大して本数も無い癖に、様々な切り口でウチのこけしを紹介してきた“ちょっと一息”。
今回は『オーダーこけし』でまとめてみようと思います。
ある特定のこけしがほしいという情熱が、こけし好きをオーダー行為に駆り立てます。
こけし集めの醍醐味の一つなのですが、こと私においてコレは結構勇気を要します。
オーダーには工人にコンタクトを取る必要が当然生じるのですが、そこで思うのは、
・自分のごときぺーぺーがそんなわがままを言っていいのか?
・そんな要望にも快く応じてもらえる人柄の工人だろうか?等々
これらの不安や緊張を乗り越えるだけの情熱と勇気が求められるのです!
それだけにゲットした面々はその人の収集傾向をよく表す一つの側面かと思います。
というわけで早速その戦利品全12本!勝手なタイプ分けでご紹介いたします。
暇つぶしに程度に画像と合わせお付き合いください。(今回長くてスイマセン)
オーダーこけし
〇資料オーダータイプ
こけし本や雑誌のコピーを工人に渡し「同じものを!」とお願いしたタイプです。
初オーダーとなったキイチは、直接工人に会ったわけではなく、
手紙とコピー資料をまず送り、その後電話をするという手順でお願いしました。
緊張のあまり中々に情熱的な手紙だった気が・・・今思うに微笑ましいことです。
リボンを付けたうんきち2号、実はこの設えは本来“ねまりこ”専用なのですが、
直接会えばこそ応じてもらえた、“こけし”としてはレアな一本かと思います。

〇カタログオーダータイプ(画像中のベトナム
青森観光の際ノープランでお店に寄ったのですが長谷川健三工人は不在でした。
思う物は無かったのですが、他のこけしを手に怪しげな行動をとっていると、
店にいた息子の優志氏が「もしかしてこけし集めてる人?」と問いかけられ、
そんな人たち用にと作品集のようなものを提示いただけました。
カタログオーダーといったところでしょうか。
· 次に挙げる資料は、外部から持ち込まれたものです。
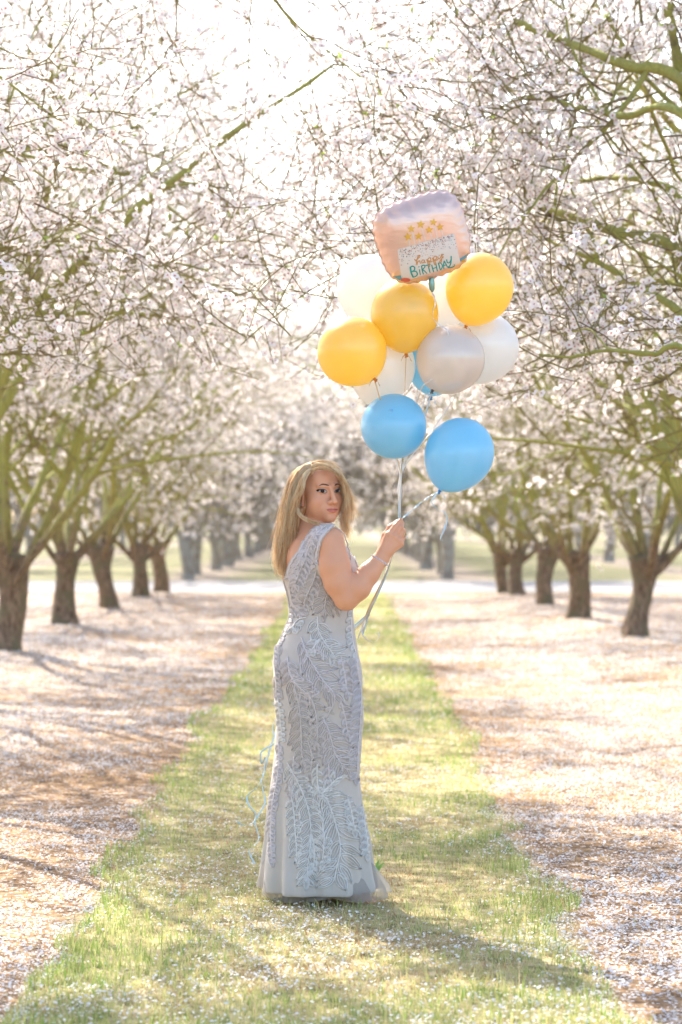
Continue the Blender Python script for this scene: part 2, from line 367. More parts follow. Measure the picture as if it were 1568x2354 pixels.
def tree_variant(seed, nsc=6, nfl=14000, lim=True, far=False, hgt=1.0, trunkh=0.95, lean=(0, 0), hero=None, spread=1.0, keep=None, zlow=0.95, near=False):
    rng = np.random.default_rng(seed); out = {}
    # trunk
    K = 13; S = 14; z = np.linspace(-0.1, trunkh, K); t = (z+0.1)/(trunkh+0.1)
    rr = 0.138+0.09*np.exp(-t*7)+0.065*np.clip(t-0.7, 0, 1)/0.3
    cx = lean[0]*t**1.3+0.035*np.sin(t*5+seed); cy = lean[1]*t**1.3+0.035*np.cos(t*4+seed)
    th = np.arange(S)/S*2*np.pi
    wob = 1+0.13*np.sin(2*th[None]+seed+3*t[:, None])+0.09*np.sin(5*th[None]+seed*2-4*t[:, None])+rng.normal(0, 0.025, (K, S))
    if far: rr = rr*1.05
    V = np.stack([cx[:, None]+rr[:, None]*wob*np.cos(th), cy[:, None]+rr[:, None]*wob*np.sin(th), np.repeat(z[:, None], S, 1)+rng.normal(0, 0.008, (K, S))], -1).reshape(-1, 3)
    k, s = np.meshgrid(np.arange(K-1), np.arange(S), indexing='ij'); a = k*S+s; b = k*S+(s+1) % S
    Q = np.stack([a, b, b+S, a+S], -1).reshape(-1, 4)
    top = len(V); V = np.vstack([V, [cx[-1], cy[-1], trunkh+0.06]])
    T = [((K-1)*S+i_, (K-1)*S+(i_+1) % S, top) for i_ in range(S)]
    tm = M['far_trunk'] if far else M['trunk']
    out['trunk'] = mesh_np('trunk', V, tris=T, quads=Q, mats=[tm])
    # scaffold limbs
    n = nsc; az = np.arange(n)/n*2*np.pi+rng.uniform(-0.35, 0.35, n)+seed
    el = np.radians(rng.uniform(42, 68, n)); el[0] = rad(80)
    d = np.stack([np.cos(az)*np.cos(el), np.sin(az)*np.cos(el), np.sin(el)], 1)
    st = np.array([cx[-1], cy[-1], trunkh-0.12])+d*np.array([0.07, 0.07, 0.03])-np.array([0, 0, 1])*rng.uniform(-.03, .26, n)[:, None]
    L = rng.uniform(4.9, 6.4, n)*hgt
    Sc, SR = grow(st, d, L, rng.uniform(0.040, 0.066, n), np.full(n, 0.004), 18, rng, 0.078, 0.012)
    Sc = Sc+np.array([spread-1, spread-1, 0])*(Sc-st[:, None])
    limbs = [(Sc[i_], SR[i_]) for i_ in range(n)]
    if hero is not None:
        HP, HR = hero
        limbs += [(HP[i_], HR[i_]) for i_ in range(len(HP))]
        Sc = np.concatenate([Sc, HP]); SR = np.concatenate([SR, HR])
    out['limbs'] = []
    for Pp, R in limbs:
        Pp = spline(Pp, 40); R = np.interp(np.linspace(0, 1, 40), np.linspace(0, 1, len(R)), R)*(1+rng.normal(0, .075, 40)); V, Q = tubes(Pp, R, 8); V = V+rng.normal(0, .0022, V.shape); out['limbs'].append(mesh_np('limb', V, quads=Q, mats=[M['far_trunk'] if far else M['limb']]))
    S1, R1 = sprout(Sc, SR, max(8, round(96/len(Sc))), 0.17, 0.97, rad(44), rng, lambda t, n: rng.uniform(1.3, 2.5, n)*(1.1-0.55*t)*hgt, 10, 0.55, 0.004, 0.13, 0.0)
    S2, R2 = sprout(S1, R1, 9, 0.12, 0.98, rad(48), rng, lambda t, n: rng.uniform(0.45, 1.05, n)*(1.1-0.4*t), 6, 0.6, 0.0030, 0.16, -0.01)
    S3, R3 = sprout(S2, R2, 4, 0.15, 0.98, rad(52), rng, lambda t, n: rng.uniform(0.12, 0.34, n), 2, 0.7, 0.0023, 0.15, 0.0)
    ok1 = S1[:, :, 2].min(1) > zlow+.1
    if keep is not None: ok1 &= keep(S1)
    S1, R1 = S1[ok1], R1[ok1]
    ok2 = S2[:, :, 2].min(1) > zlow; S2, R2 = S2[ok2], R2[ok2]
    ok3 = S3[:, :, 2].min(1) > zlow-.1; S3, R3 = S3[ok3], R3[ok3]
    if far:
        S3 = S3[::2]; R3 = R3[::2]*2.6; R2 = R2*1.8
    A = Acc()
    V, Q = tubes(S1, R1, 5); A.add(V, Q, m=0)
    V, Q = tubes(S2, R2, 3); A.add(V, Q, m=1)
    V, Q = tubes(S3, R3, 3); A.add(V, Q, m=1)
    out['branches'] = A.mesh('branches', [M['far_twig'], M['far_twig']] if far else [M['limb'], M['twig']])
    # blossom: clusters along the thin wood
    nspur = nfl//3
    per3 = max(1, math.ceil(nspur*0.95/len(S3))); per2 = max(1, math.ceil(nspur*0.35/len(S2)))
    p3, d3 = pts_on(S3, per3, rng); p2, d2 = pts_on(S2, per2, rng, 0.3)
    pp = np.vstack([p3, p2]); dd = np.vstack([d3, d2])
    rr_ = np.hypot(pp[:, 0], pp[:, 1]); kp = rng.random(len(pp)) < np.clip((rr_-0.8)/1.4, 0, 1)*.75+np.clip((pp[:, 2]-2.8)/1.4, 0, 1)+0.06
    pp = pp[kp]; dd = dd[kp]
    pr = rng.permutation(len(pp))[:nspur]; pp = pp[pr]; dd = dd[pr]
    m = 3
    pos = np.repeat(pp, m, 0)+rng.normal(0, 0.022, (len(pp)*m, 3)); dirs = np.repeat(dd, m, 0)
    nrm = unit(np.cross(dirs, rng.normal(0, 1, (len(pos), 3))))+0.3*dirs+rng.normal(0, 0.3, (len(pos), 3))
    pos = pos+unit(nrm)*0.015
    size = rng.uniform(0.0158, 0.0228, len(pos))*(1.9 if far else 1.0)
    bud = rng.random(len(pos)) < 0.12; size[bud] *= 0.45
    out['pos'] = pos
    out['blossom'] = flowers_mesh('blossom', pos, nrm, size, rng, [M['petal'], M['petal_centre'], M['calyx']], FT if near else FTL)
    # first leaves
    nl = 300 if far else 900
    p, dl = pts_on(S3, 1, rng, 0.8); sel = rng.permutation(len(p))[:nl//3]; p = np.repeat(p[sel], 3, 0); dl = np.repeat(dl[sel], 3, 0)
    tv = np.array([(0, 0, 0), (0.17, 0.1, 0.5), (0, 0, 1.0), (-0.17, 0.1, 0.5)])
    V = place_template(tv, p, dl+rng.normal(0, 0.5, p.shape), rng.uniform(0.022, 0.045, len(p)), rng)
    Q = np.arange(len(p)*4).reshape(-1, 4)
    out['leaves'] = mesh_np('young_leaves', V.reshape(-1, 3), quads=Q, mats=[M['young_leaf']], smooth=False)
    return out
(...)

便利な方式だったと思います。

〇実演会タイプ(画像中のギイチムグムグ
イベント等で実演する工人さんに即興でお願いしたものです。
製作中に要望を取り入れる感じで、ライブ感のあるセミオーダーといったところです。
工人にとってはホームでないため勝手が違う大変さがあるようで、
あまり細かな要望は難しい場だと思われます。

〇偶然の出会いタイプ(画像中の守り神
山形の山寺のお店に行った際に首だけが工房に転がっていました。
目聡く見つけ、その表情に魅せられ「いいないいな」と言っていたら、
「丁度良い材料無いけど有り合わせで良ければ」と、工人が胴をつけてくれました。
衝撃のボディバランスですが、工人の人柄や旅の思い出も相まった大事な一本です。

〇ちょっと怪しいタイプ(画像中のゴットハンド
おまけのタイプ分けですが、某所に実演で来ていた工人にこの石蔵型お願いしたところ、
「次の実演会に作ったのを持ってくるね!」となりました。
約半年後、実演会に行くと「えーと・・そうだっけ?」みたいな。
完全に忘れていた感満載なのですが「あー!これだよね!」と出てきたのがこの一本。
確かにこれなのですがお願いしていたサイズと違うこともあり値下げしてくれました。
グレーなムードが漂いますが結果オーライでございます。

実はこれら以外に目下オーダー中(と言えるのか?)こけしが2本あります。
古い方は注文から3年以上が経過していますが・・・
最早忘れられたものと思い催促する気は無いのですが、
こけし集めに置いては、そんな縁の有無というのがある気がします。
某こけし店主も「何年も後、忘れた頃に来ることもあるよ。」と言っていました。
淡い期待ですが、こけしを待つ楽しみが続くという意味で良しとしています。

最後にしますが、今までオーダーでお会いした工人さん、皆良い人ばかりでした。
緊張はしましたが、それだけにどれも思い出深いこけしとなっています。
というところで私のオーダーこけしのご紹介、お付き合いありがとうございました。